Is The Seven Husbands of Evelyn Hugo historical fiction or contemporary fiction?
The Seven Husbands of Evelyn Hugo blends both. The frame narrative is contemporary, following journalist Monique as she interviews the aging film icon, but Evelyn's life story spans the 1950s through the 1980s, making much of the novel historical fiction set against Old Hollywood. This mix of timelines is common in book-club fiction and appears in many of the read-alikes on this list.
What books have a similar secret love story to Evelyn Hugo?
For a similarly hidden, slow-burning love story, try The Invisible Life of Addie LaRue by V.E. Schwab, which spans centuries of longing, and The Paper Palace by Miranda Cowley Heller, built around a decades-long secret romance.
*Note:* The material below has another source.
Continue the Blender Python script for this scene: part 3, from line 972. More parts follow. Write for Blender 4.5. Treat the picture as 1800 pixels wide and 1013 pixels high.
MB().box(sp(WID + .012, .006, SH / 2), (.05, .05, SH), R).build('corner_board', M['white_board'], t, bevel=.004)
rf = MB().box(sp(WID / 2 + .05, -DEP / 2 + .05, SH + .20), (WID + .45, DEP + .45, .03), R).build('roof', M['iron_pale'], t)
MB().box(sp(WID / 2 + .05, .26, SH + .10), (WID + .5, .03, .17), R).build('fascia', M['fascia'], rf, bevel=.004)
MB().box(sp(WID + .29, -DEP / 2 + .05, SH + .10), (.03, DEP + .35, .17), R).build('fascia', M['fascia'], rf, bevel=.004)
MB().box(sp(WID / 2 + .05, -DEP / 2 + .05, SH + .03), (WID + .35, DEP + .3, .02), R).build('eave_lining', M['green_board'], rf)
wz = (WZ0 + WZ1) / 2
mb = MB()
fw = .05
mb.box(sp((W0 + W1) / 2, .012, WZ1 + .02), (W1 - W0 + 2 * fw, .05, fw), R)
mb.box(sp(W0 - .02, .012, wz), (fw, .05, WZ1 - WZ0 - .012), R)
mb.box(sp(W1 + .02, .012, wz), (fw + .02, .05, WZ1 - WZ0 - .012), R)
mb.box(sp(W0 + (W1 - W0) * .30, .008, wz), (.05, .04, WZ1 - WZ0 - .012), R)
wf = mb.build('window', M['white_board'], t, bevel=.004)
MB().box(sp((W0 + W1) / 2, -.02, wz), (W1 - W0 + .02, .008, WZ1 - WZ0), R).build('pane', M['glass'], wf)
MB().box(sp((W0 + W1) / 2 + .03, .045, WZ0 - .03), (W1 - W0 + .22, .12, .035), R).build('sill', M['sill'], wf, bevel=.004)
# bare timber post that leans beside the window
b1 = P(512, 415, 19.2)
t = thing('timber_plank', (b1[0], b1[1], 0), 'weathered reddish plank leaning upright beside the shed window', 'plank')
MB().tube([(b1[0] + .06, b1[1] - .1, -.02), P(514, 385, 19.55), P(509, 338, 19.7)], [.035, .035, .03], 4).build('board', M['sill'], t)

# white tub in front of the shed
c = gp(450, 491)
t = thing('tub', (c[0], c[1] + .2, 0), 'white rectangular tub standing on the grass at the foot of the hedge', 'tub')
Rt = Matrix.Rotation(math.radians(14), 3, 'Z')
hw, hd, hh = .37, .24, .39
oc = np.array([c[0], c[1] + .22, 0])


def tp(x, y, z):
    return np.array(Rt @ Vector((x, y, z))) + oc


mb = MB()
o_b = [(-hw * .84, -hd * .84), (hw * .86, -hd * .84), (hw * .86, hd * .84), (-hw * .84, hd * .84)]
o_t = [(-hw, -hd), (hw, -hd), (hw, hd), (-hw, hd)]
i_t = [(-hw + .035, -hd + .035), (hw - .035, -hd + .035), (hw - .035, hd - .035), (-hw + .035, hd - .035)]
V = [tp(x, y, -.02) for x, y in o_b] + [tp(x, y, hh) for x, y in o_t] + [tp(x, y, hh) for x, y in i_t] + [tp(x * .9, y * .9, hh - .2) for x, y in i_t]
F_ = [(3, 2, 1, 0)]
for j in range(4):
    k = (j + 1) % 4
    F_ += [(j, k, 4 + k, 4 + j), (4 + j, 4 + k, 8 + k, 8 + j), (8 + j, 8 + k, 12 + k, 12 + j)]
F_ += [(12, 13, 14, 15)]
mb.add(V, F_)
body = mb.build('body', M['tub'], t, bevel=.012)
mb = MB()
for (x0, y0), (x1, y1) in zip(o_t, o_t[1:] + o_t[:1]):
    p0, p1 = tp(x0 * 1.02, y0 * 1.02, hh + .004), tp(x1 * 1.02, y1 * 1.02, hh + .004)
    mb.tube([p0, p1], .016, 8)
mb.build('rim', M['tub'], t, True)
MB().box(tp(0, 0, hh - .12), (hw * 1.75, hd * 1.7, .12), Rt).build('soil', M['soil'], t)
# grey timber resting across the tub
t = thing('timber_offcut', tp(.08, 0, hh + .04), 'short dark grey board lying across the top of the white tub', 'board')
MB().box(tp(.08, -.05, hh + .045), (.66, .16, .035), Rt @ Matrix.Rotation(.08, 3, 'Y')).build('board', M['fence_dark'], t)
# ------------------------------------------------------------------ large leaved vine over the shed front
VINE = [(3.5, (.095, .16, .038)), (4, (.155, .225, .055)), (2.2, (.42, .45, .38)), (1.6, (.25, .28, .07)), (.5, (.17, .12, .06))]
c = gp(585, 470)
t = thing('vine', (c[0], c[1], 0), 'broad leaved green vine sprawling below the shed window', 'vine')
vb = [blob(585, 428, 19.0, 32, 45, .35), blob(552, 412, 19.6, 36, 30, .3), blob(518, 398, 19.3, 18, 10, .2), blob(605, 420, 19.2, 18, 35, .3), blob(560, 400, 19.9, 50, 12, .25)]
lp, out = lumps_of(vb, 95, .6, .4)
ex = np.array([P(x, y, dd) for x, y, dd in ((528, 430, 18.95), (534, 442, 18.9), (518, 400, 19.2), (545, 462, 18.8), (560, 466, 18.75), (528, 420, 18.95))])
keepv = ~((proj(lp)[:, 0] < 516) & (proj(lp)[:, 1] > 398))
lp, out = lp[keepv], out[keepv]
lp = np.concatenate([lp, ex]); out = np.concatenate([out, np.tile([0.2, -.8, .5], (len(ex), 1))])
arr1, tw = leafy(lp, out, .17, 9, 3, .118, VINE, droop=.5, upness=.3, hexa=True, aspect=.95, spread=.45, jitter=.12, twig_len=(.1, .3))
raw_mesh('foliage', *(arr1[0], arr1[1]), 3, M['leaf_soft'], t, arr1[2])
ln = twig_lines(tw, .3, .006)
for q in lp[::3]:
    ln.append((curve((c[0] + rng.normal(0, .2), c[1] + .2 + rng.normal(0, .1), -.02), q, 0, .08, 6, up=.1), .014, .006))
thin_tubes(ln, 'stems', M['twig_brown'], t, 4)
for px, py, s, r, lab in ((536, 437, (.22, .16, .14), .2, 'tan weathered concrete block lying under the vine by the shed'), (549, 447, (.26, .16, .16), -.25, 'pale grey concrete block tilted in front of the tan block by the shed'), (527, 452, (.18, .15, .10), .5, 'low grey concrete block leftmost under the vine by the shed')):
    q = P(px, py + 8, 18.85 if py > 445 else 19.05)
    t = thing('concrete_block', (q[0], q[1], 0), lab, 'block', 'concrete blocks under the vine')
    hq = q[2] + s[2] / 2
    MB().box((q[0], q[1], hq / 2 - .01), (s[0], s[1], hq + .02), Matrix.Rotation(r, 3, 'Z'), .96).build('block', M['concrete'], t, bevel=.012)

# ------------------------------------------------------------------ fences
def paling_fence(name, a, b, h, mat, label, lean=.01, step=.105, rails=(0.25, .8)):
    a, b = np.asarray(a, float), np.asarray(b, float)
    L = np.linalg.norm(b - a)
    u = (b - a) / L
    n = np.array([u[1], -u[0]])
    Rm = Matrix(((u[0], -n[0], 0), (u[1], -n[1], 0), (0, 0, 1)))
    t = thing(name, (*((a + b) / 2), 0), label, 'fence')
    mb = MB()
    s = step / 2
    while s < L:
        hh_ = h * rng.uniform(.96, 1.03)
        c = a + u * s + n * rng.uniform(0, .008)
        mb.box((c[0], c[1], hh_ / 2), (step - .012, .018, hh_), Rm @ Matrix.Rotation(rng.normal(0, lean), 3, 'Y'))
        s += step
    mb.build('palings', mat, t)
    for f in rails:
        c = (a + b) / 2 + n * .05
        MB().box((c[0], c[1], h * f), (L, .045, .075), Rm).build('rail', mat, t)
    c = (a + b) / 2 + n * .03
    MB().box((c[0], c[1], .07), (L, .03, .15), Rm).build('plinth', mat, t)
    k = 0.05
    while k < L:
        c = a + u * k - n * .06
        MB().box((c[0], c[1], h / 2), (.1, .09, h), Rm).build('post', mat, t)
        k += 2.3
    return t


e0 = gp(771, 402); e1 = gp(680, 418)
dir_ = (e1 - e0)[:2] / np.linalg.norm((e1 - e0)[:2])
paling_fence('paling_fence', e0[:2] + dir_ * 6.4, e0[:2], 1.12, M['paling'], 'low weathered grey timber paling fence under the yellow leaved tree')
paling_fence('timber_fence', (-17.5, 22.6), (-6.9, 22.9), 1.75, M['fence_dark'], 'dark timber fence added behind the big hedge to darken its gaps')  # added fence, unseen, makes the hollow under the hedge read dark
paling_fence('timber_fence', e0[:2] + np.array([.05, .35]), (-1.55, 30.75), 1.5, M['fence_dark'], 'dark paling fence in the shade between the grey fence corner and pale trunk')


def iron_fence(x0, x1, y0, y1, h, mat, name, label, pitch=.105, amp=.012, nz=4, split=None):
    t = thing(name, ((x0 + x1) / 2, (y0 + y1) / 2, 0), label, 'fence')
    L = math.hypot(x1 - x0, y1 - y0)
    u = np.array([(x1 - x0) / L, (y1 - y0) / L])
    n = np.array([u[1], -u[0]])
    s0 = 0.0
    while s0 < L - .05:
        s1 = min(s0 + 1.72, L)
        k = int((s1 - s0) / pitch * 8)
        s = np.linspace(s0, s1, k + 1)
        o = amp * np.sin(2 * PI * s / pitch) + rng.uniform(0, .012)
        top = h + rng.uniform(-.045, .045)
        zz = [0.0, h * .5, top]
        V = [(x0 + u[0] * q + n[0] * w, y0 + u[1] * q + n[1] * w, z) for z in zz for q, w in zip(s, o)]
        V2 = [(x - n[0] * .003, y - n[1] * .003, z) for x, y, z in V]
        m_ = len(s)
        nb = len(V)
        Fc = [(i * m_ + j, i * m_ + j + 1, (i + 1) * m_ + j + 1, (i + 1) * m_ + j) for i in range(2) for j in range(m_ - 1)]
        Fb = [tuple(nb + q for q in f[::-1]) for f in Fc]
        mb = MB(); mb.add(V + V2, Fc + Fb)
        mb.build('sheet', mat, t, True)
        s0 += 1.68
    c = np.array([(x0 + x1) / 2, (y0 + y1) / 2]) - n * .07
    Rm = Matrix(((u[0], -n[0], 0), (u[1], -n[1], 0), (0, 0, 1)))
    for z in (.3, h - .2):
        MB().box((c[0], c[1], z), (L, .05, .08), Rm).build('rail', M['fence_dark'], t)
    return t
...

Mad Honey by Jodi Picoult and Jennifer Finney Boylan also hinges on a concealed identity and love, echoing the emotional reveals that define Evelyn Hugo.
Which books like Evelyn Hugo are best for book clubs?
The strongest book-club picks here are Lessons in Chemistry by Bonnie Garmus, City of Girls by Elizabeth Gilbert, and The Final Revival of Opal & Nev by Dawnie Walton, all of which raise rich questions about ambition, identity, and the cost of fame. Daisy Jones & The Six sparks lively discussion about memory and truth, while Mad Honey divides readers in the best possible way.